Para suavizar mi ira,
traté de imaginar a la mayor maltratada del mismo modo durante años por la
madre o una hermana mayor o una tía. ¿Cómo no repetir lo que había visto hacer,
lo que le habían hecho a ella en su casa y que todo el mundo consideraba
normal? ¿Cómo no perpetuar el único modelo que conocía?
Pero, por mucho
que me esforcé, no logré, no logro hasta ahora, apiadarme de la mujer. Nada, ni el modelo patriarcal, ni el mal humor
de la mañana o lo que fuera que le pasara a esa joven ese día, justifica a mis
ojos la tiranía con que trataba a la hermanita y la enorme diferencia que hacía
con el niño.
Me dirán que no
es fácil salir de un esquema repetido y yo seré la primera en admitirlo. No es
fácil. Sobre todo, porque hace falta reflexionar, poner los hechos en
perspectiva, cuestionar, aprender a conocerse. No es fácil pero no es imposible.

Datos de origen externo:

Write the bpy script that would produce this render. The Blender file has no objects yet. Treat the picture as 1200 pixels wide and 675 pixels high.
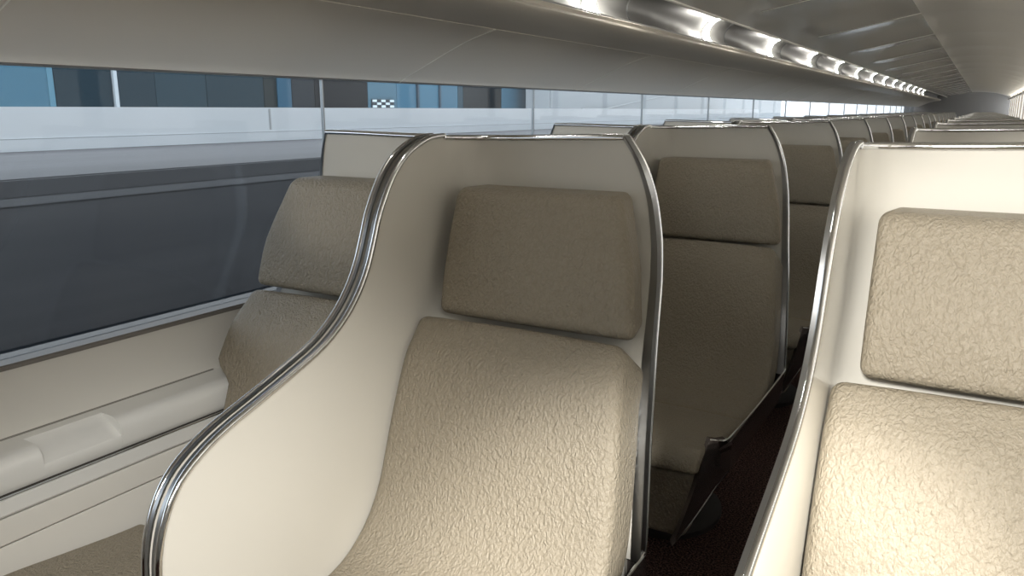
import bpy, bmesh, math, random
from mathutils import Vector
random.seed(4)
SC = bpy.context.scene
COL = SC.collection
P = 1.3                     # row pitch, metres
ROWS = 18
LAMPS = 15
YEND = 25.9

# ------------------------------------------------------------------ materials
def mat(name):
    m = bpy.data.materials.new(name); m.use_nodes = True
    nt = m.node_tree; b = nt.nodes['Principled BSDF']
    return m, nt, b
def simple(name, col, rough=.5, metal=0., coat=0., spec=.5):
    m, nt, b = mat(name)
    b.inputs['Base Color'].default_value = (*col, 1)
    b.inputs['Roughness'].default_value = rough
    b.inputs['Metallic'].default_value = metal
    b.inputs['Coat Weight'].default_value = coat
    b.inputs['Coat Roughness'].default_value = .08
    b.inputs['Specular IOR Level'].default_value = spec
    return m
def noise_col(m, scale, c1, c2, lo=.35, hi=.65, detail=3, stretch=None, bump=0., bdist=.01):
    nt = m.node_tree; b = nt.nodes['Principled BSDF']; N = nt.nodes; L = nt.links
    tc = N.new('ShaderNodeTexCoord'); mp = N.new('ShaderNodeMapping')
    if stretch: mp.inputs['Scale'].default_value = stretch
    n = N.new('ShaderNodeTexNoise'); n.inputs['Scale'].default_value = scale; n.inputs['Detail'].default_value = detail
    r = N.new('ShaderNodeValToRGB')
    r.color_ramp.elements[0].position = lo; r.color_ramp.elements[1].position = hi
    r.color_ramp.elements[0].color = (*c1, 1); r.color_ramp.elements[1].color = (*c2, 1)
    L.new(tc.outputs['Object'], mp.inputs[0]); L.new(mp.outputs[0], n.inputs['Vector'])
    L.new(n.outputs['Fac'], r.inputs[0]); L.new(r.outputs[0], b.inputs['Base Color'])
    if bump:
        bp = N.new('ShaderNodeBump'); bp.inputs['Strength'].default_value = bump; bp.inputs['Distance'].default_value = bdist
        L.new(n.outputs['Fac'], bp.inputs['Height']); L.new(bp.outputs[0], b.inputs['Normal'])
    return m

M_SHELL = simple('shell_lacquer', (.66, .64, .585), .3, 0, .55)
M_CHROME = simple('chrome', (.78, .79, .80), .09, 1.)
M_BAND = simple('satin_metal', (.42, .43, .44), .28, 1.)
M_FINM = simple('dark_gloss_metal', (.20, .17, .165), .22, .8)
M_PED = simple('pedestal_paint', (.05, .045, .045), .5)
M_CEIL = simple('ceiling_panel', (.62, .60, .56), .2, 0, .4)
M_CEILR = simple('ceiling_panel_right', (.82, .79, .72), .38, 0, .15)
M_COVE = simple('cove_panel', (.72, .67, .59), .42, 0, .1)
M_TROUGH = simple('trough_reflector', (.36, .355, .34), .42, .3)
M_WALL = simple('wall_panel', (.62, .605, .565), .42, 0, .1)
M_RAIL = simple('rail_paint', (.74, .74, .72), .32, .1, .2)
M_GAP = simple('shadow_gap', (.05, .045, .04), .7)
M_SHADE = simple('joint_filler', (.22, .21, .19), .7)
M_SEAM = simple('panel_seam', (.9, .88, .82), .5)
M_SILL = simple('sill_metal', (.22, .205, .19), .4, .2, 0, .2)

def leather():
    m, nt, b = mat('tan_leather'); N = nt.nodes; L = nt.links
    tc = N.new('ShaderNodeTexCoord'); mp = N.new('ShaderNodeMapping'); mp.inputs['Scale'].default_value = (1, 1, .6)
    L.new(tc.outputs['Object'], mp.inputs[0])
    nz = N.new('ShaderNodeTexNoise'); nz.inputs['Scale'].default_value = 85; nz.inputs['Detail'].default_value = 4
    sub = N.new('ShaderNodeVectorMath'); sub.operation = 'SUBTRACT'; sub.inputs[1].default_value = (.5, .5, .5)
    sc = N.new('ShaderNodeVectorMath'); sc.operation = 'SCALE'; sc.inputs['Scale'].default_value = .022
    ad0 = N.new('ShaderNodeVectorMath'); ad0.operation = 'ADD'
    L.new(mp.outputs[0], nz.inputs['Vector']); L.new(nz.outputs['Color'], sub.inputs[0]); L.new(sub.outputs[0], sc.inputs[0])
    L.new(mp.outputs[0], ad0.inputs[0]); L.new(sc.outputs[0], ad0.inputs[1])
    v = N.new('ShaderNodeTexVoronoi'); v.feature = 'SMOOTH_F1'; v.inputs['Scale'].default_value = 150; v.inputs['Smoothness'].default_value = .35
    L.new(ad0.outputs[0], v.inputs['Vector'])
    n2 = N.new('ShaderNodeTexNoise'); n2.inputs['Scale'].default_value = 210; n2.inputs['Detail'].default_value = 4
    L.new(mp.outputs[0], n2.inputs['Vector'])
    ad = N.new('ShaderNodeMath'); ad.operation = 'MULTIPLY_ADD'; ad.inputs[1].default_value = -1.3
    L.new(v.outputs['Distance'], ad.inputs[0]); L.new(n2.outputs['Fac'], ad.inputs[2])
    bp = N.new('ShaderNodeBump'); bp.inputs['Strength'].default_value = .85; bp.inputs['Distance'].default_value = .0026
    L.new(ad.outputs[0], bp.inputs['Height']); L.new(bp.outputs[0], b.inputs['Normal'])
    c = N.new('ShaderNodeValToRGB'); c.color_ramp.elements[0].color = (.305, .268, .208, 1); c.color_ramp.elements[1].color = (.262, .228, .172, 1)
    L.new(v.outputs['Distance'], c.inputs[0]); L.new(c.outputs[0], b.inputs['Base Color'])
    b.inputs['Roughness'].default_value = .46; b.inputs['Specular IOR Level'].default_value = .35
    return m
M_LEATHER = leather()
M_CARPET = noise_col(simple('carpet', (.05, .02, .02), .95, spec=.1), 170, (.012, .006, .006), (.30, .18, .155), .42, .72, 4, bump=.8, bdist=.006)

def glass(name, tint=(.86, .90, .93)):
    m, nt, b = mat(name); N = nt.nodes; L = nt.links
    N.remove(b); out = N['Material Output']
    tr = N.new('ShaderNodeBsdfTransparent'); tr.inputs[0].default_value = (*tint, 1)
    gl = N.new('ShaderNodeBsdfGlossy'); gl.inputs['Roughness'].default_value = .02
    fr = N.new('ShaderNodeFresnel'); ge = N.new('ShaderNodeNewGeometry')
    im = N.new('ShaderNodeMath'); im.operation = 'MULTIPLY_ADD'; im.inputs[1].default_value = 1/1.45 - 1.45; im.inputs[2].default_value = 1.45
    L.new(ge.outputs['Backfacing'], im.inputs[0]); L.new(im.outputs[0], fr.inputs['IOR'])
    mx = N.new('ShaderNodeMixShader')
    hf = N.new('ShaderNodeMath'); hf.operation = 'MULTIPLY'; hf.inputs[1].default_value = .5
    L.new(fr.outputs[0], hf.inputs[0]); L.new(hf.outputs[0], mx.inputs[0]); L.new(tr.outputs[0], mx.inputs[1]); L.new(gl.outputs[0], mx.inputs[2]); L.new(mx.outputs[0], out.inputs[0])
    return m
M_GLASS = glass('window_glass')
M_JOINT = simple('glass_joint', (.35, .37, .38), .3, .5)
def emis(name, col, s):
    m, nt, b = mat(name)
    b.inputs['Base Color'].default_value = (*col, 1)
    b.inputs['Emission Color'].default_value = (*col, 1); b.inputs['Emission Strength'].default_value = s
    return m
M_GLOWPANE = emis('glow_pane', (1, .97, .92), .85)  # right window panes made to glow, added as fill light for the cabin
M_LAMP = emis('glow_face', (1, .97, .91), 60)

# ------------------------------------------------------------------ helpers
def tag(o, label=None, cat=None, group=None, kind=None):
    if label: o['label'] = label
    if cat: o['category'] = cat
    if group: o['group'] = group
    if kind: o['kind'] = kind
    return o
def link(name, me, m, parent=None):
    o = bpy.data.objects.new(name, me); COL.objects.link(o)
    if m and not me.materials: me.materials.append(m)
    if parent: o.parent = parent
    return o
def mesh(name, vs, fs, smooth=True):
    me = bpy.data.meshes.new(name); me.from_pydata([tuple(v) for v in vs], [], fs)
    bm = bmesh.new(); bm.from_mesh(me); bmesh.ops.recalc_face_normals(bm, faces=bm.faces); bm.to_mesh(me); bm.free()
    if smooth:
        for p in me.polygons: p.use_smooth = True
        me.set_sharp_from_angle(angle=math.radians(38))
    return me
def struct(name, me, m, parent=None):
    o = link(name, me, m, parent)
    if not parent: o['kind'] = 'structure'
    return o
def empty(name, loc):
    o = bpy.data.objects.new(name, None); COL.objects.link(o); o.location = loc; o.empty_display_size = .1
    return o
def interp(tab, z):
    tab = sorted(tab)
    if z <= tab[0][0]: return tab[0][1]
    for (a, va), (b, vb) in zip(tab, tab[1:]):
        if z <= b:
            t = (z - a) / (b - a) if b > a else 0
            return va + (vb - va) * t
    return tab[-1][1]
def sm_tab(tab, n=40, passes=3):
    """resample a table and smooth it, ends kept"""
    tab = sorted(tab); a, b = tab[0][0], tab[-1][0]
    xs = [a + (b - a) * i / n for i in range(n + 1)]; ys = [interp(tab, x) for x in xs]
    for _ in range(passes):
        ys = [ys[0]] + [(ys[i-1] + 2 * ys[i] + ys[i+1]) / 4 for i in range(1, n)] + [ys[-1]]
    return list(zip(xs, ys))
def catmull(pts, n=6):
    pts = [Vector(p) for p in pts]; out = []
    for i in range(len(pts) - 1):
        p0 = pts[max(i-1, 0)]; p1 = pts[i]; p2 = pts[i+1]; p3 = pts[min(i+2, len(pts)-1)]
        for k in range(n):
            t = k / n
            out.append(.5 * ((2*p1) + (p2-p0)*t + (2*p0-5*p1+4*p2-p3)*t*t + (3*p1-p0-3*p2+p3)*t*t*t))
    out.append(pts[-1]); return out
def tube_mesh(name, path, r, seg=10):
    vs = []; fs = []; up = None; n = len(path)
    for i, p in enumerate(path):
        d = (path[min(i+1, n-1)] - path[max(i-1, 0)]).normalized()
        if up is None:
            up = d.orthogonal().normalized()
        up = (up - d * up.dot(d)).normalized(); sd = d.cross(up)
        for k in range(seg):
            a = 2 * math.pi * k / seg
            vs.append(p + (up * math.cos(a) + sd * math.sin(a)) * r)
    for i in range(n - 1):
        for k in range(seg):
            fs.append((i*seg+k, i*seg+(k+1) % seg, (i+1)*seg+(k+1) % seg, (i+1)*seg+k))
    fs.append(tuple(range(seg))); fs.append(tuple(range((n-1)*seg, n*seg)))
    return mesh(name, vs, fs)
def rbox(nu, nv, nw, su, sv, sw, r):
    """rounded box in [-su/2,su/2]x..., returns verts (u,v,w), faces"""
    def coords(n, s):
        core = [(-s/2 + r) + (s - 2*r) * i / n for i in range(n + 1)]
        k = 5
        lo = [-s/2 + r - r * math.sin(math.pi/2 * (k - i) / k) for i in range(k)]
        hi = [-c for c in reversed(lo)]
        return lo + core + hi
    U, V, W = coords(nu, su), coords(nv, sv), coords(nw, sw)
    idx = {}; vs = []; fs = []
    def vert(i, j, k):
        key = (i, j, k)
        if key not in idx:
            p = Vector((U[i], V[j], W[k]))
            q = Vector([max(-s/2 + r, min(s/2 - r, c)) for c, s in zip(p, (su, sv, sw))])
            d = p - q
            if d.length > 1e-9: p = q + d.normalized() * r
            idx[key] = len(vs); vs.append(p)
        return idx[key]
    A, B, C = len(U)-1, len(V)-1, len(W)-1
    for i in range(A):
        for j in range(B):
            fs.append((vert(i,j,0), vert(i+1,j,0), vert(i+1,j+1,0), vert(i,j+1,0)))
            fs.append((vert(i,j,C), vert(i+1,j,C), vert(i+1,j+1,C), vert(i,j+1,C)))
    for i in range(A):
        for k in range(C):
            fs.append((vert(i,0,k), vert(i+1,0,k), vert(i+1,0,k+1), vert(i,0,k+1)))
            fs.append((vert(i,B,k), vert(i+1,B,k), vert(i+1,B,k+1), vert(i,B,k+1)))
    for j in range(B):
        for k in range(C):
            fs.append((vert(0,j,k), vert(0,j+1,k), vert(0,j+1,k+1), vert(0,j,k+1)))
            fs.append((vert(A,j,k), vert(A,j+1,k), vert(A,j+1,k+1), vert(A,j,k+1)))
    return vs, fs
def cushion(name, z0, z1, xl, xr, yf, yb, r, crown=.012, nu=14, nv=16):
    """upright pad: x spans xl(z)..xr(z), front yf(z), back yb(z)"""
    s = .5
    vs, fs = rbox(nu, nv, 2, .5, z1 - z0, .12, r)
    out = []
    for u, v, w in vs:
        z = (z0 + z1) / 2 + v
        L_, R_ = xl(z), xr(z)
        uu = u / .25                      # -1..1
        x = (L_ + R_) / 2 + u * (R_ - L_) / .5
        f = (w + .06) / .12               # 0 front .. 1 back
        fr, bk = yf(z), yb(z)
        if w < -.06 + r: y = fr + (w + .06)
        else: y = fr + r + (bk - fr - r) * (w + .06 - r) / (.12 - r)
        vv = v / ((z1 - z0) / 2)
        x = (L_ + R_) / 2 + (x - (L_ + R_) / 2) * (1 - .10 * f)
        y -= crown * (1 - uu**2) * (1 - .6 * vv**2) * (1 - f)
        out.append(Vector((x, y, z)))
    return out, fs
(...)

Considerando además el hecho de vivir en una ciudad donde coexisten multitud de
culturas con multitud de modelos diferentes. La mera comparación puede suscitar
un pensamiento nuevo.
No. No logra
conmoverme la mujer. La juzgo con la misma dureza con la que ella trataba a la
niña. Mediocre, sumisa, incapaz de cuestionar nada, tiránica. Pero, por sobre
todas las cosas, falta de inteligencia, estúpida, por haber caído en la trampa
que nos han tendido desde hace generaciones las viejas mujeres en cada familia:
generar desconfianza y crear rivalidad entre hermanas o primas e incluso amigas
del alma. Destruir los fundamentos de los vínculos de sororidad a los que podríamos
recurrir como fuente vivificante ante cada dificultad y que podrían ser el
mejor antídoto contra la sociedad machista.
Si una mujer de
una familia así, en la que le han enseñado a desconfiar de sus hermanas u otras
mujeres, tiene un marido que la maltrata o del que quiere separarse por
cualquier otra razón, ¿a quién recurrirá? Una estructura familiar de ese tipo
la deja sin recursos, en el desamparo más completo, sin poder confiar ni en los
hombres ni en las mujeres.
No, no puedo
apiadarme de ella que, enfrascada en la soledad de sus prejuicios, está
condenando a otra, una pequeña que no llega a los diez años, a la misma soledad
espantosa. Ojalá la niña sea más inteligente que la mayor y, pasando por encima
de esquemas asfixiantes, cree verdaderas amistades sustentadas en la confianza
que alimenten su vida interior y le den alas para llevar la vida que desee.
Ojalá tenga, si no hermanas de sangre, hermanas del alma.